Il se présente des difficultés encore plus grandes dans la définition des ensembles et dans celle des fonctions ; c’est de cette dernière que s’occupe M. Lebesgue dans le mémoire cité plus haut. Il arrive à des résultats remarquables, notamment au suivant, qui était inattendu : il définit une fonction qui n’est susceptible d’aucune représentation analytique.

De telles spéculations n’ont pas seulement un intérêt philosophique ; outre les résultats mathématiques précis auxquels elles ont déjà conduit, elles peuvent amener d’autres que les mathématiciens à réfléchir davantage sur la nature des définitions qu’ils emploient, et une telle étude peut être l’origine de progrès positifs pour la science.


  1. Les rubriques de la Chronique sont classées par ordre alphabétique.
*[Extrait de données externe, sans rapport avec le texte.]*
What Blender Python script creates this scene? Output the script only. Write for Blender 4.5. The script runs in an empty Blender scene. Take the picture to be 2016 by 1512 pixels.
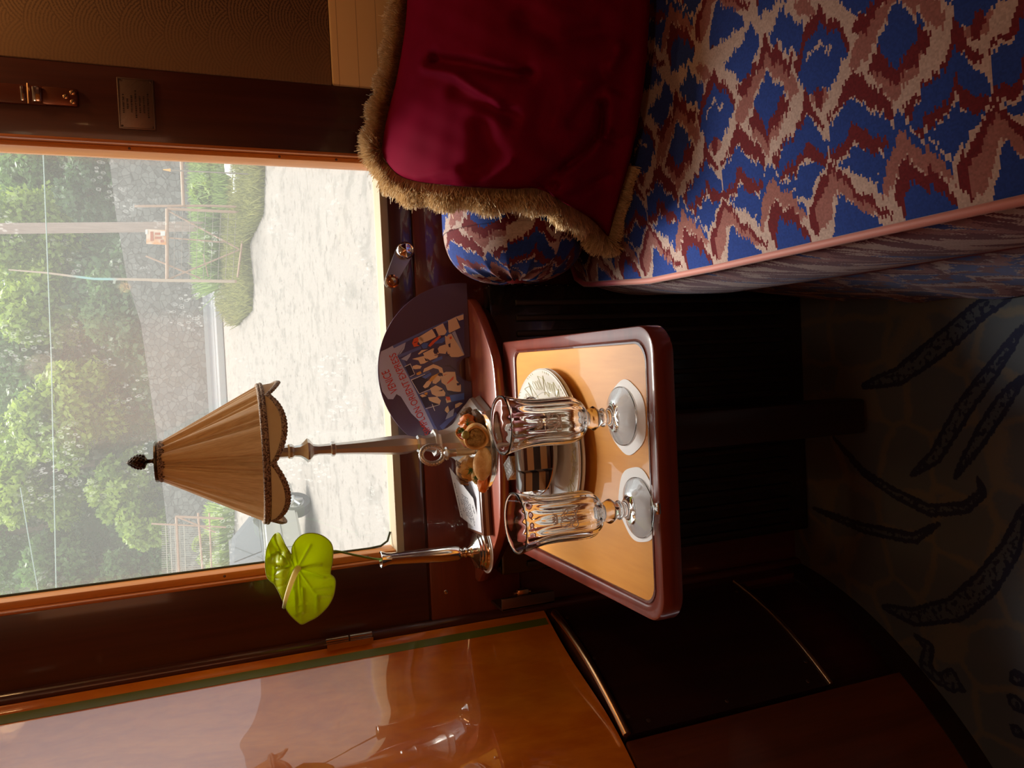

Elles ne figurent pas toutes dans chaque numéro.
  2. Les ministères non représentés sont ceux des Affaires étrangères, de la Justice et de l’Intérieur.
  3. Voir une intéressante discussion du point de vue de M. Hilbert, de celui de Kronecker et de celui de M. Drach dans un excellent article de M. Pierre Boutroux : Correspondance mathématique et relation logique (Revue de Métaphysique et de Morale, juillet 1905). Il nous semble d’ailleurs que le point de vue de M. Drach et celui de M. Hilbert ne sont point aussi différents qu’ils le paraissent.